- Supplied records
# # # # # # #

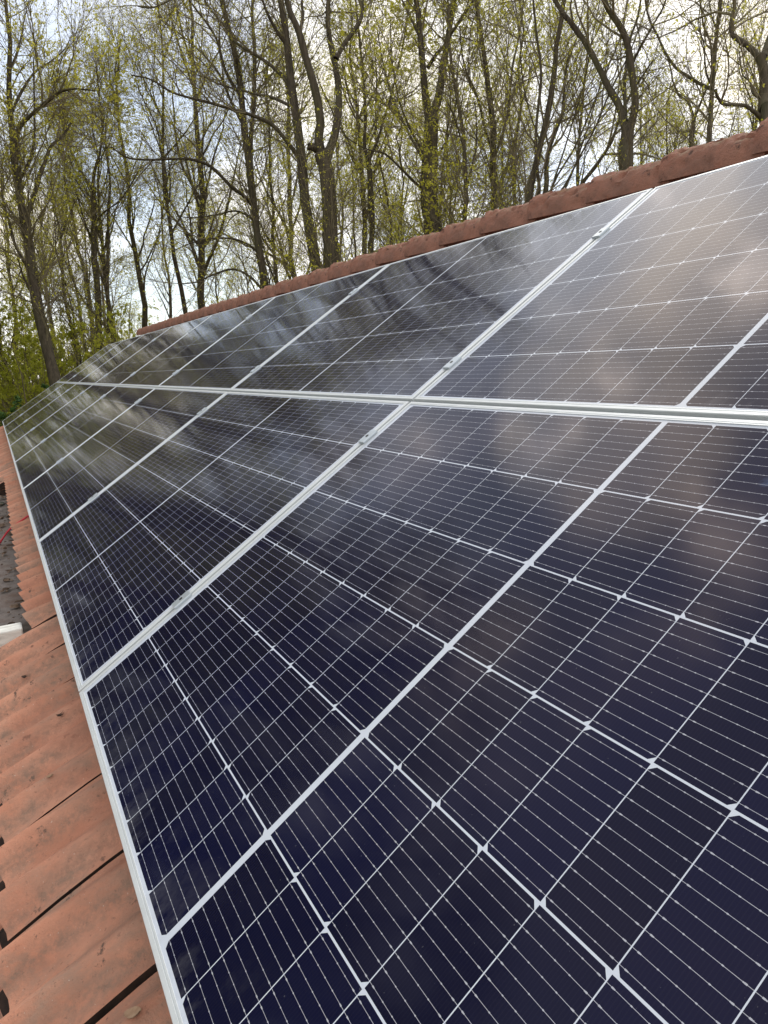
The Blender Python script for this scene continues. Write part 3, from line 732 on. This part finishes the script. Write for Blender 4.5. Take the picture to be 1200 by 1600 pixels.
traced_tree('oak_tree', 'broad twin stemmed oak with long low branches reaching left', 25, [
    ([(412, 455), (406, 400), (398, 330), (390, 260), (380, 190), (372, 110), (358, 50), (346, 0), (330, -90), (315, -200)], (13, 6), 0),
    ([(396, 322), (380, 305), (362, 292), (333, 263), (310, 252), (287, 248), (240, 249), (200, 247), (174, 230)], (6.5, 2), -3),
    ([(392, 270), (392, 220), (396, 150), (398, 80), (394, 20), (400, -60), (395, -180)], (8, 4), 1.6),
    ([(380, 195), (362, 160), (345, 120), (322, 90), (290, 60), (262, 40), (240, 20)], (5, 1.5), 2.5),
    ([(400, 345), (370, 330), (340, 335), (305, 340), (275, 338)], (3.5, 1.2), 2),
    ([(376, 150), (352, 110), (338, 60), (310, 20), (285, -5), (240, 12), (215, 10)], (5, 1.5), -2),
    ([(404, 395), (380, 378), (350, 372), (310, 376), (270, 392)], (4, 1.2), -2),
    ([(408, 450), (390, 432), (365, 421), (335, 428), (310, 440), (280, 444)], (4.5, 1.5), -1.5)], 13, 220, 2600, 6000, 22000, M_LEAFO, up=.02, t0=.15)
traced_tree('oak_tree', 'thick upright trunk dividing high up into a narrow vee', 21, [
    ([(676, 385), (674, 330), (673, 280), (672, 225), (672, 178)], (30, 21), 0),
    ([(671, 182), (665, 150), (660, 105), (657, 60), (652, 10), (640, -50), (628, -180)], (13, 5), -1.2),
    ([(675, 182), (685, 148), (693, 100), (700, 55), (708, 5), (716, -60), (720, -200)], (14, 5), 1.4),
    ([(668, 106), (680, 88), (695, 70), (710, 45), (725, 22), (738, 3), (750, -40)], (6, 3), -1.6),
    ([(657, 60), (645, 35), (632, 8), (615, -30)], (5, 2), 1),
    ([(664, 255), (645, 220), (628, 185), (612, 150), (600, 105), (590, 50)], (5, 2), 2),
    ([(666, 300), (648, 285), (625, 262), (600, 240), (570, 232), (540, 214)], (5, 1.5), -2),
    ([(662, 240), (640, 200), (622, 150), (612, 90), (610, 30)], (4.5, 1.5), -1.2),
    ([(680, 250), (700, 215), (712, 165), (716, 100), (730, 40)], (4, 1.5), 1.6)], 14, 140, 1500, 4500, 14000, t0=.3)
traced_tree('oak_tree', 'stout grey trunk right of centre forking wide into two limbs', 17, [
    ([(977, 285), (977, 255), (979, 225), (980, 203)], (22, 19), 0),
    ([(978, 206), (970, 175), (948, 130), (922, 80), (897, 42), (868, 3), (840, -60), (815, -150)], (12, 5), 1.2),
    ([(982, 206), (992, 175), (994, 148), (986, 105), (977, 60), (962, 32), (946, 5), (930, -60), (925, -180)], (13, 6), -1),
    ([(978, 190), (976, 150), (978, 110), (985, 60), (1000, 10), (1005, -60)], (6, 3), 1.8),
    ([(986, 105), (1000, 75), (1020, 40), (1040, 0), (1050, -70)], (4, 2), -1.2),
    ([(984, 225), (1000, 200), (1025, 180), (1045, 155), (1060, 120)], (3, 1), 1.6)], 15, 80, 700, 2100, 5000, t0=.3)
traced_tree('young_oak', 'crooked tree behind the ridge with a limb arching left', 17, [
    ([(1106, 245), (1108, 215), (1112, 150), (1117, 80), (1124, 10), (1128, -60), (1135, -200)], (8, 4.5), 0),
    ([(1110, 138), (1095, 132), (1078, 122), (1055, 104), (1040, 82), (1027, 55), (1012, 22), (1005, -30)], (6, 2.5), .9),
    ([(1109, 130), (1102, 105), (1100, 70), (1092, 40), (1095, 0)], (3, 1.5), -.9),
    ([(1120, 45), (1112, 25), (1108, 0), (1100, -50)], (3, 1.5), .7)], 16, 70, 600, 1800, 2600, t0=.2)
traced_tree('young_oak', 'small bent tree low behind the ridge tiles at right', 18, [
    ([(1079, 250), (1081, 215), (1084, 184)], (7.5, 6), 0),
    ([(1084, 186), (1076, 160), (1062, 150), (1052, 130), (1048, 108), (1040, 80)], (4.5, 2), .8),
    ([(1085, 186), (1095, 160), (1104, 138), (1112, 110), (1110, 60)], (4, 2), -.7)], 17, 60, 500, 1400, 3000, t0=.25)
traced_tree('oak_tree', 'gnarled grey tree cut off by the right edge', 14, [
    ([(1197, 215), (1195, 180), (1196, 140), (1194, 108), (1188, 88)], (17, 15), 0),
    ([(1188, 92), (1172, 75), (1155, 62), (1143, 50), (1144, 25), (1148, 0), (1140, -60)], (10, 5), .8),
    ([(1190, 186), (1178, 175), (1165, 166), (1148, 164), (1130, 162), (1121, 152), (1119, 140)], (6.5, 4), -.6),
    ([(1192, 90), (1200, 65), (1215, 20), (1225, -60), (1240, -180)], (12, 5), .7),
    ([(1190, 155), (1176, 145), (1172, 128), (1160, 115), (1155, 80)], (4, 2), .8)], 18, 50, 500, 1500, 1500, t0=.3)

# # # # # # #

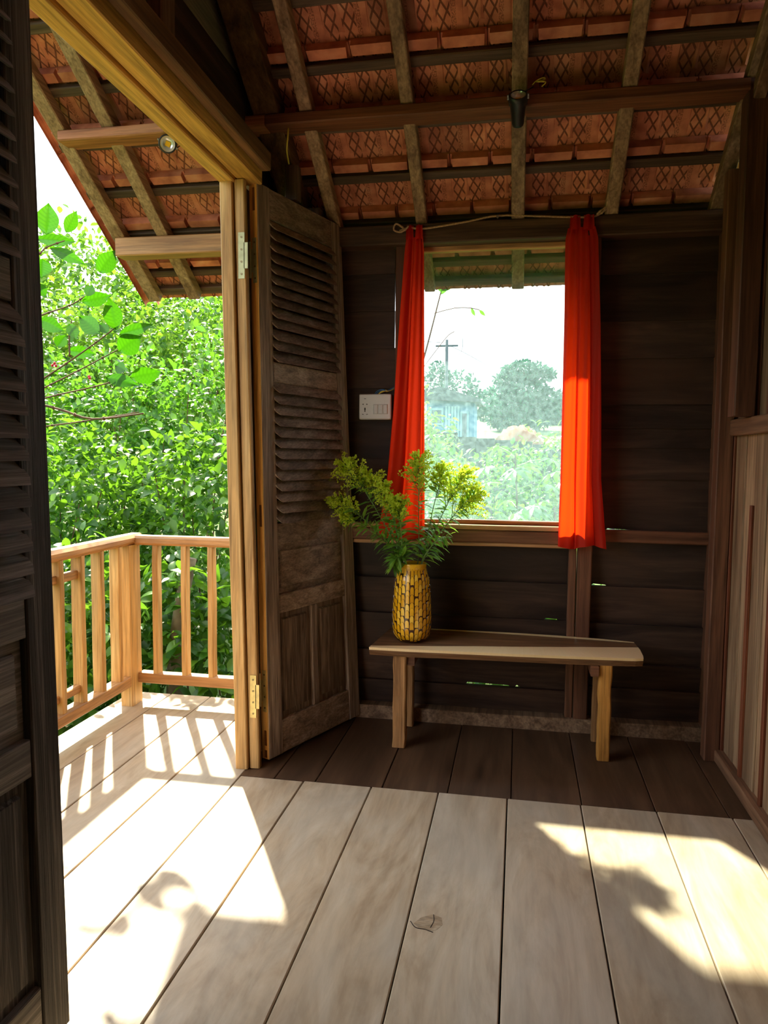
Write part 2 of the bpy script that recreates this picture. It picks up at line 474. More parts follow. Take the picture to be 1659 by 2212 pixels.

# # # # # # #

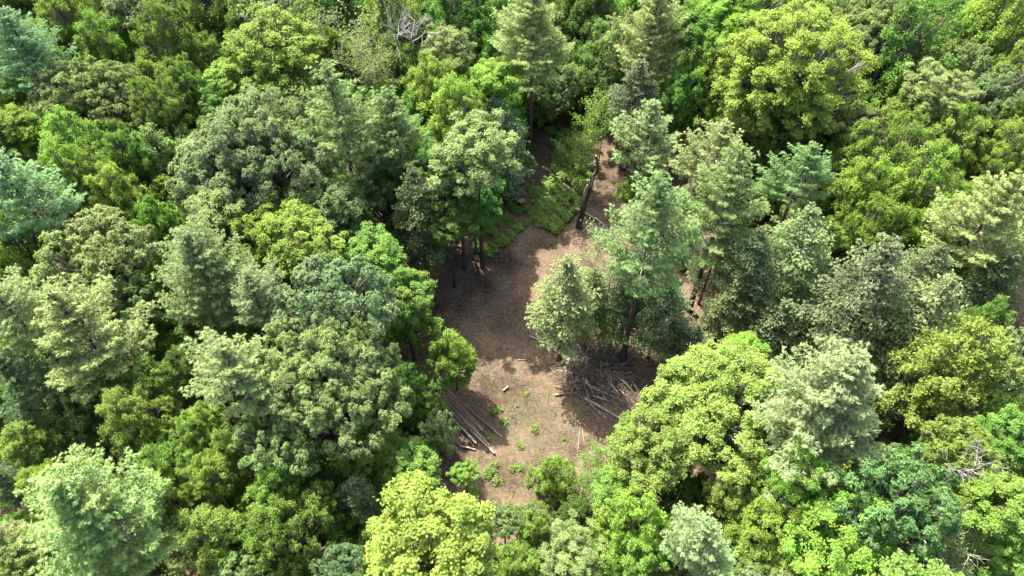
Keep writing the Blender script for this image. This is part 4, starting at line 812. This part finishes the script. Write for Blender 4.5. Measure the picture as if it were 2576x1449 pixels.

# # # # # # #

- Job
Track down every line with the word "finishes" and copy it.

- Full answer
The Blender Python script for this scene continues. Write part 3, from line 732 on. This part finishes the script. Write for Blender 4.5. Take the picture to be 1200 by 1600 pixels.
Keep writing the Blender script for this image. This is part 4, starting at line 812. This part finishes the script. Write for Blender 4.5. Measure the picture as if it were 2576x1449 pixels.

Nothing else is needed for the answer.